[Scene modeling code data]
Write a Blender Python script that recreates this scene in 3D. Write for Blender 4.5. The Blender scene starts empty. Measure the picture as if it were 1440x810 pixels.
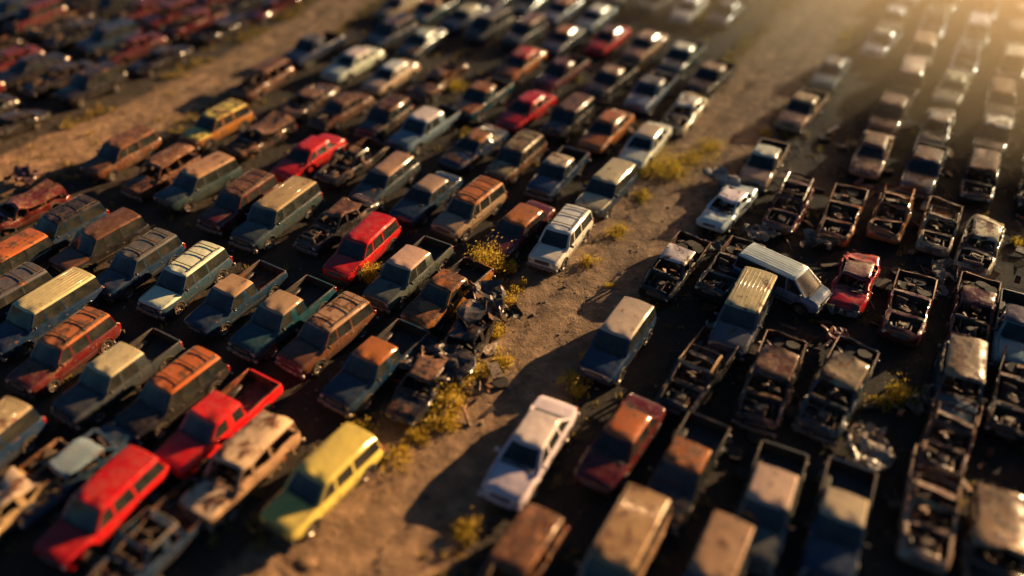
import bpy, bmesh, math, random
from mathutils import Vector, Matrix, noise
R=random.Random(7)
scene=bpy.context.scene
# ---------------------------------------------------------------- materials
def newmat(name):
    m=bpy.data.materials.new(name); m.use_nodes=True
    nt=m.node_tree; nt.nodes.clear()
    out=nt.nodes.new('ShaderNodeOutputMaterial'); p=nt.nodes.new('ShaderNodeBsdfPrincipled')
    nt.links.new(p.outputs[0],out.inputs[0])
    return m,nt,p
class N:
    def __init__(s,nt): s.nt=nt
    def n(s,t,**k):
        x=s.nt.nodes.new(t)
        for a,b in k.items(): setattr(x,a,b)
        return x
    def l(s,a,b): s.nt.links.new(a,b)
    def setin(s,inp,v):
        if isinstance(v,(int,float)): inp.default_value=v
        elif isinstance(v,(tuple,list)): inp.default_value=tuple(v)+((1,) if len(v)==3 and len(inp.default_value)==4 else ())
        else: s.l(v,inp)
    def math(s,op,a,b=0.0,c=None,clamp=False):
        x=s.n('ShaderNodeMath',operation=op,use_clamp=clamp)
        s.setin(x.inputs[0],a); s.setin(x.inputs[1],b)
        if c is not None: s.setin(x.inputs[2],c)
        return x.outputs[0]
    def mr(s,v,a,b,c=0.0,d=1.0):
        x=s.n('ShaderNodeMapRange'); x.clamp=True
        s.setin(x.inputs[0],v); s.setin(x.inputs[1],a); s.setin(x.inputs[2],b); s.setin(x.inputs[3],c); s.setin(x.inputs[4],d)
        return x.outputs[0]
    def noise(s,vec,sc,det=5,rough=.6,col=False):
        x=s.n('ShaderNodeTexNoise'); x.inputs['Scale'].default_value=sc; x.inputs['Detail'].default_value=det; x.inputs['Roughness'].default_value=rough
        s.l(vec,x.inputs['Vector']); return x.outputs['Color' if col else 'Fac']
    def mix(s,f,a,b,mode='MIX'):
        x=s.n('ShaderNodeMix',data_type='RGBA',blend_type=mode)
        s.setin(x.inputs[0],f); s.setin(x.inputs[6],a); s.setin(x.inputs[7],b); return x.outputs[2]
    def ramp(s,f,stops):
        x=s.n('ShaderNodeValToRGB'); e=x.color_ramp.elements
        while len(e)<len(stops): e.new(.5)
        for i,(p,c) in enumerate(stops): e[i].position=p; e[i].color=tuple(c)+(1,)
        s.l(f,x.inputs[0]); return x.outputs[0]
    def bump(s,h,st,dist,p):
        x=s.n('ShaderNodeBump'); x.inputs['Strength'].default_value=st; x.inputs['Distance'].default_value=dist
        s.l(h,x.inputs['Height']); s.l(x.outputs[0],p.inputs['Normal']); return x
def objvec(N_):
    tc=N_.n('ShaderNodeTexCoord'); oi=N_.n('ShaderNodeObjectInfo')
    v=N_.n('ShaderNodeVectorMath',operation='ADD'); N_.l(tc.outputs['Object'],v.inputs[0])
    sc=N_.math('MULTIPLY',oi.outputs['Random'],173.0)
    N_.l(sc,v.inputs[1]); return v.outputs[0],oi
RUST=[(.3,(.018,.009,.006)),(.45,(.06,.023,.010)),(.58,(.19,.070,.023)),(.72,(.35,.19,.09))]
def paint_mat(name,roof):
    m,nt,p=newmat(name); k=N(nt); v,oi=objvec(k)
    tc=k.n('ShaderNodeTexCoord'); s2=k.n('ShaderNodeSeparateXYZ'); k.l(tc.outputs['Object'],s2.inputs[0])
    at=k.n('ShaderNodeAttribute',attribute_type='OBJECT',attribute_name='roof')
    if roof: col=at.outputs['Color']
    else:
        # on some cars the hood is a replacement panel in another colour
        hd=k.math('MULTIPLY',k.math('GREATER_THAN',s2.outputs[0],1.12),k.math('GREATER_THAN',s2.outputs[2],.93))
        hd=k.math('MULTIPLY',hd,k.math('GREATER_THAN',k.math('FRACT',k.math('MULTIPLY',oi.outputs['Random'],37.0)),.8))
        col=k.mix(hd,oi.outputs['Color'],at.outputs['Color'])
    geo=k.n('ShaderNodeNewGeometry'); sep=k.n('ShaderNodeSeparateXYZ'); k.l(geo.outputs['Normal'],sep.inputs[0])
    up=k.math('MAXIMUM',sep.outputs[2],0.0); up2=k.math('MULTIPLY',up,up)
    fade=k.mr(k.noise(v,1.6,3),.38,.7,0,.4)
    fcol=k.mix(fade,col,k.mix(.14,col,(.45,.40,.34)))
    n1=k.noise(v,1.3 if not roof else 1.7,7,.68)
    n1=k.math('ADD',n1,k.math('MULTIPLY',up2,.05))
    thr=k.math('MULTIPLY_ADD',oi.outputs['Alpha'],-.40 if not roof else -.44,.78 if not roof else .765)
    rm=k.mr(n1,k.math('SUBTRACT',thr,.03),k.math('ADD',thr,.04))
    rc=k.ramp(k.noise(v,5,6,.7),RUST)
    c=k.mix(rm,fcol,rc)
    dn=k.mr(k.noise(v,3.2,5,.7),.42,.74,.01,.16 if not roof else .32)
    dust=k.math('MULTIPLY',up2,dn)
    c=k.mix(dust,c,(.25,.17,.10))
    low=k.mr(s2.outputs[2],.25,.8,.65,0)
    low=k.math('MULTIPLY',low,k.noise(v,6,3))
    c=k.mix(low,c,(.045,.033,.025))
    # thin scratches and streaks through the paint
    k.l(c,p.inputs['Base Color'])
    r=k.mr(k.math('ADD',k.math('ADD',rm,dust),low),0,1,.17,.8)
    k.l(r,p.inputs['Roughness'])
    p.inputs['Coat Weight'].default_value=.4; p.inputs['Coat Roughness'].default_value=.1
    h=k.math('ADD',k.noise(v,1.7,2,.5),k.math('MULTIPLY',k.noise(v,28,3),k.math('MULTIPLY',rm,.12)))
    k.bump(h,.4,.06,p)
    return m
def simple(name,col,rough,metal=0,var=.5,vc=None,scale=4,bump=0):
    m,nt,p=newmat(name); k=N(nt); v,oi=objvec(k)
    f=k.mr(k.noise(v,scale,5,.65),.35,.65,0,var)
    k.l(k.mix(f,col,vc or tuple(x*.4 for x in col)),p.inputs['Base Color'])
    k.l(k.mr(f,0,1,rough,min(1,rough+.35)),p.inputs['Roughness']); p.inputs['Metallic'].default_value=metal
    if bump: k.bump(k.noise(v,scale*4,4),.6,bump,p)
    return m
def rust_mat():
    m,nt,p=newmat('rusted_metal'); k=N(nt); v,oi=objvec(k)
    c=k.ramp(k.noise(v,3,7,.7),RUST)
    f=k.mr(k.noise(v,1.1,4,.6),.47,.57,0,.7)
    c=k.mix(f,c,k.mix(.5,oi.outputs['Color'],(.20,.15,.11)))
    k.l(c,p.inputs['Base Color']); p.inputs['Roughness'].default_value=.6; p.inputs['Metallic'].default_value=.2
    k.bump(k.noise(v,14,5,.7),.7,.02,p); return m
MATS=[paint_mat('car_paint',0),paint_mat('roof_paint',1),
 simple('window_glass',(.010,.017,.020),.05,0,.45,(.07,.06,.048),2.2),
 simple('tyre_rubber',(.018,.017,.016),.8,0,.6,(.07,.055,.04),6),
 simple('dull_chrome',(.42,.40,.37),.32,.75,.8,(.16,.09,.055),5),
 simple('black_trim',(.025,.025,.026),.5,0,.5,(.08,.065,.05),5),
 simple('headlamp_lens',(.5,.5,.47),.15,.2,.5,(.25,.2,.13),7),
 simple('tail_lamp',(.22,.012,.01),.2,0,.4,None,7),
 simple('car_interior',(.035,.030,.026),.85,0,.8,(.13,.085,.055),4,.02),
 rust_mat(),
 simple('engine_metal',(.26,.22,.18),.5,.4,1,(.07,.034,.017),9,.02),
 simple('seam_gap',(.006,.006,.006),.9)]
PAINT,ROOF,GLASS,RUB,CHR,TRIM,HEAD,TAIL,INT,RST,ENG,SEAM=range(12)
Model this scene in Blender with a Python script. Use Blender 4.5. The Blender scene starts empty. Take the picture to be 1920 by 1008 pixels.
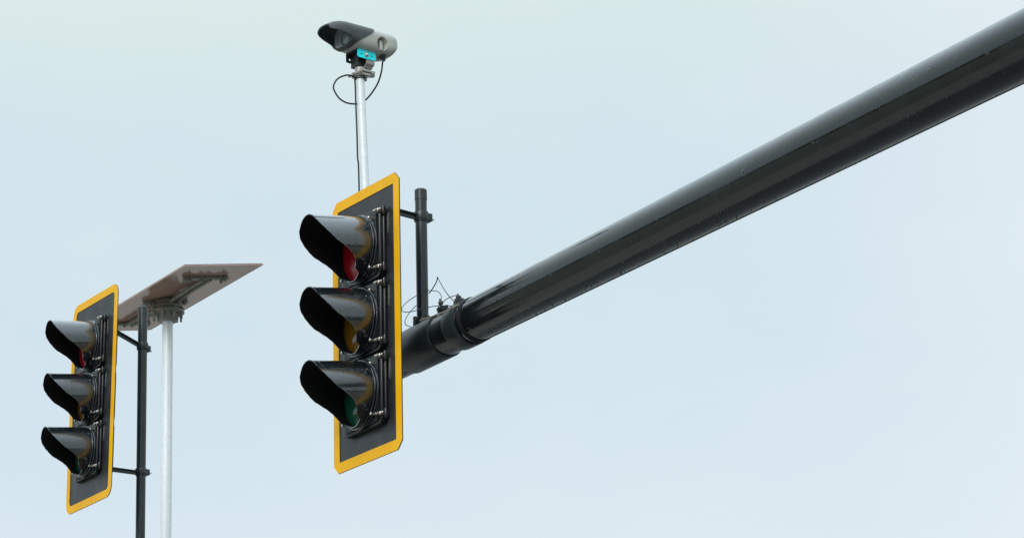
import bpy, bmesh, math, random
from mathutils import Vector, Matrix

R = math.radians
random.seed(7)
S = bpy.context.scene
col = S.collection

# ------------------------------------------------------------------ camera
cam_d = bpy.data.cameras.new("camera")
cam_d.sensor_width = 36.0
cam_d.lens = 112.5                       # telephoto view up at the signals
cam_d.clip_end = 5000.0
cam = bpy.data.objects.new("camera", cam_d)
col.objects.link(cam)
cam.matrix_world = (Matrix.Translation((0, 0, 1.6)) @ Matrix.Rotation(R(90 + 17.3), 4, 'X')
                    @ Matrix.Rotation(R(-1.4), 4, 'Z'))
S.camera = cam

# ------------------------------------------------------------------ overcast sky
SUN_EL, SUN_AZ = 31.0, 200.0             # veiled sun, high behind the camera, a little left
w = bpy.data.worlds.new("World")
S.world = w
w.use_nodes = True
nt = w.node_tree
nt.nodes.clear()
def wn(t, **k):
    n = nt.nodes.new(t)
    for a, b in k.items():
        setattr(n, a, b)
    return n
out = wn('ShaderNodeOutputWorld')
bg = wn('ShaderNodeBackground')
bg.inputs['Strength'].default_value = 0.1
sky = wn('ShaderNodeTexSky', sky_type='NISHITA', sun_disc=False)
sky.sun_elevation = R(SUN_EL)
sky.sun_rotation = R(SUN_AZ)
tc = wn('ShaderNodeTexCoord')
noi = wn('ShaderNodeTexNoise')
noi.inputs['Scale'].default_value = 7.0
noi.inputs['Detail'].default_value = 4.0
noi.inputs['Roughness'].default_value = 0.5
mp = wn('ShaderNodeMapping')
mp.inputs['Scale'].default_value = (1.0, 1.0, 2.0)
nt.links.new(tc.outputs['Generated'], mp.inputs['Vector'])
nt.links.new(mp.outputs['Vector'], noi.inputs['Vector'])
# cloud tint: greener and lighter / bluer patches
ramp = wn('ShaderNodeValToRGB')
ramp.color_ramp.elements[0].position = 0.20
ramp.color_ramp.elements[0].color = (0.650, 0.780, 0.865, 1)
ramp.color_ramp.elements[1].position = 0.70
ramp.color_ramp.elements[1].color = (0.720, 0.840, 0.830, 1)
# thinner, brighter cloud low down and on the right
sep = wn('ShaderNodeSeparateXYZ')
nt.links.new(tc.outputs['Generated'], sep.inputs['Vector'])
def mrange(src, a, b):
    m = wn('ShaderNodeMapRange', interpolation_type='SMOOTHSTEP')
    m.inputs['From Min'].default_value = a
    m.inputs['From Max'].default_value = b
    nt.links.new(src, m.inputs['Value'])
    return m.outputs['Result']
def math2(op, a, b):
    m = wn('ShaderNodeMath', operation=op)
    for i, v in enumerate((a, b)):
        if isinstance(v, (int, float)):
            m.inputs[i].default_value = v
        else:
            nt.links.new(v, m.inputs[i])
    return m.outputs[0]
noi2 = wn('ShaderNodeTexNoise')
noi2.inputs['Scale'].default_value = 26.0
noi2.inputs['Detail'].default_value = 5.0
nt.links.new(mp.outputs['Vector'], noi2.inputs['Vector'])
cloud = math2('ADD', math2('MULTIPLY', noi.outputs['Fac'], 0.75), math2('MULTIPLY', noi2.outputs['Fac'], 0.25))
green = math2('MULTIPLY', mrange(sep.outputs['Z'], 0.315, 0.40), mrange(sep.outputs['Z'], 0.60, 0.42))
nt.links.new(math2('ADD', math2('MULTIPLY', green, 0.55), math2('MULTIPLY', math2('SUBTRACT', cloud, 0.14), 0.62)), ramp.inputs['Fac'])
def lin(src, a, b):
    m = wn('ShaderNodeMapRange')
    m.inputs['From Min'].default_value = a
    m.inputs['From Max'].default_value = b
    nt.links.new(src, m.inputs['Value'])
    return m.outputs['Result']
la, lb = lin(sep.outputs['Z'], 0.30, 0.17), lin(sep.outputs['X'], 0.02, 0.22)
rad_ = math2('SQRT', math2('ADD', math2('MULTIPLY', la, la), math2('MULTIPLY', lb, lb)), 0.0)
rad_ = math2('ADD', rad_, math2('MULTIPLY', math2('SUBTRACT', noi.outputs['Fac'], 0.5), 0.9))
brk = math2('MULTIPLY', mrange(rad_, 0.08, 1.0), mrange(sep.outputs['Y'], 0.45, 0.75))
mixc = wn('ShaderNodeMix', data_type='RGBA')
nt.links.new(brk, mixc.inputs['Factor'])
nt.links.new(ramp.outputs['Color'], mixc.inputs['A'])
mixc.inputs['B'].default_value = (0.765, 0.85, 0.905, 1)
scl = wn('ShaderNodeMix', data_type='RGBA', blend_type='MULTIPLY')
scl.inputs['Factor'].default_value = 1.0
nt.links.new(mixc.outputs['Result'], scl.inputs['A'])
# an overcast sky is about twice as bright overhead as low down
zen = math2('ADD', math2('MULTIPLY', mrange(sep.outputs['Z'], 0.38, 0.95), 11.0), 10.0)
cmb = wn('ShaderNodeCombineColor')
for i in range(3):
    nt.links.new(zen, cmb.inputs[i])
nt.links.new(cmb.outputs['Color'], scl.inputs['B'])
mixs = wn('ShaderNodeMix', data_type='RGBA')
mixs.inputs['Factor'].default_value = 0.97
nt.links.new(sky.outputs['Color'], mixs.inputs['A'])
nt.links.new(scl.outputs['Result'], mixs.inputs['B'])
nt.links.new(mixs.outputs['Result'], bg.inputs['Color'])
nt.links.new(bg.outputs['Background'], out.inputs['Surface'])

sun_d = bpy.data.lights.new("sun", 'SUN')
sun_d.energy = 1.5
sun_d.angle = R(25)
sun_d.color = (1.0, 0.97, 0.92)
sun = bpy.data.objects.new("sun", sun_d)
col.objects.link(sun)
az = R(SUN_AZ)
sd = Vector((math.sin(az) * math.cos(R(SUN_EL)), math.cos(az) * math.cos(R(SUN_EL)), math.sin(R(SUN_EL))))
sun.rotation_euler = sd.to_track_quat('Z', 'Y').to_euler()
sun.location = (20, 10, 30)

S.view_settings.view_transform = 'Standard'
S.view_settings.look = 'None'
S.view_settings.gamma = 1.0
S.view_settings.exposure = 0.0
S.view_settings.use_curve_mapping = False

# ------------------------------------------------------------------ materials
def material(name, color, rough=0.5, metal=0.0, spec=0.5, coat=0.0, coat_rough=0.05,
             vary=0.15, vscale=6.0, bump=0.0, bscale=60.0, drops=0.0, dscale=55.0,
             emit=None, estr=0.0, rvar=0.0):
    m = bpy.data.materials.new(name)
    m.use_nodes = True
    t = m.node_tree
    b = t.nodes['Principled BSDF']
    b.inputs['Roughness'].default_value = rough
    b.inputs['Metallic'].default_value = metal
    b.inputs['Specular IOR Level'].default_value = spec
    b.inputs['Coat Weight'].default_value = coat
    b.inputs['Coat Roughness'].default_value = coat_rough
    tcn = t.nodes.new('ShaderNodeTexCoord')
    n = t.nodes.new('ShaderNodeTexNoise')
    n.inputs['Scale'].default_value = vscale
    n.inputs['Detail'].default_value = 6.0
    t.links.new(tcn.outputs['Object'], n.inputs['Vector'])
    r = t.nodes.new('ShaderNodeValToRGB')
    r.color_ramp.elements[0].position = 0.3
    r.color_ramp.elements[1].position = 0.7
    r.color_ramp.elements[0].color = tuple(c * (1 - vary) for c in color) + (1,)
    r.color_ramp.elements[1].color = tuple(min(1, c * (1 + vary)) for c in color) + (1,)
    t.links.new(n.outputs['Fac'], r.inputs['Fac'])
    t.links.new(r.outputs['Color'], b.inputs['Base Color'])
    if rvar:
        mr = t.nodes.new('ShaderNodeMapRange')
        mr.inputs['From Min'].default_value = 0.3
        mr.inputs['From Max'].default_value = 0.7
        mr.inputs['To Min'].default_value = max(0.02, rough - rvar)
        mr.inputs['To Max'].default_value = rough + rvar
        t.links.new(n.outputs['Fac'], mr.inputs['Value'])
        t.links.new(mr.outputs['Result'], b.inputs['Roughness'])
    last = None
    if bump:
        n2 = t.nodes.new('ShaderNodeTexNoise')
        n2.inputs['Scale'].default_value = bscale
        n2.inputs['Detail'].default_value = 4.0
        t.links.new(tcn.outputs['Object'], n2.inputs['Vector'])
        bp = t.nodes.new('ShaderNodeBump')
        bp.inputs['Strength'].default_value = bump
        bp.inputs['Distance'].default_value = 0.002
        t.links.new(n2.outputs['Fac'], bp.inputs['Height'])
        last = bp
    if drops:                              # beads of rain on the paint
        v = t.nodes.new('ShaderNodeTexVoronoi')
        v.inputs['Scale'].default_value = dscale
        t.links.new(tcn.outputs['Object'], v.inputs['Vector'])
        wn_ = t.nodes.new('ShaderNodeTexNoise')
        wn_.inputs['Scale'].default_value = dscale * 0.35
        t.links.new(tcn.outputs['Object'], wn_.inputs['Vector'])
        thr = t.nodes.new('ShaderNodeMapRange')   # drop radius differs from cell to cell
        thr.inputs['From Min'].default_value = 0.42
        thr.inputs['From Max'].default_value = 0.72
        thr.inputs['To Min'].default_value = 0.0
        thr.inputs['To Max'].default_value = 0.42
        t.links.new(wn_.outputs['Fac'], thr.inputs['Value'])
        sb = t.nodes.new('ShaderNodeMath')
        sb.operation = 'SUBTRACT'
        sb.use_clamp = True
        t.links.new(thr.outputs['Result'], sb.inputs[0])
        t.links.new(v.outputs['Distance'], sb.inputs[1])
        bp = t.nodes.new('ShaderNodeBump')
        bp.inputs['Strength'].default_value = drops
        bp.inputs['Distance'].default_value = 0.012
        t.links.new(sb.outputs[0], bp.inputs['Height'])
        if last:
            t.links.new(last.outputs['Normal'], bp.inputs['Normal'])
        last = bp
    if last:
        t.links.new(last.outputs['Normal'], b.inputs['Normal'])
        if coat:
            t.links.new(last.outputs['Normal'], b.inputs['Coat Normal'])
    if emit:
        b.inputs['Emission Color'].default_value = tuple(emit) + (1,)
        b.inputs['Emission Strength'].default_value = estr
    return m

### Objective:
Find every line holding the word "pixels"; give their count and nothing else.

### Completed exercise:
2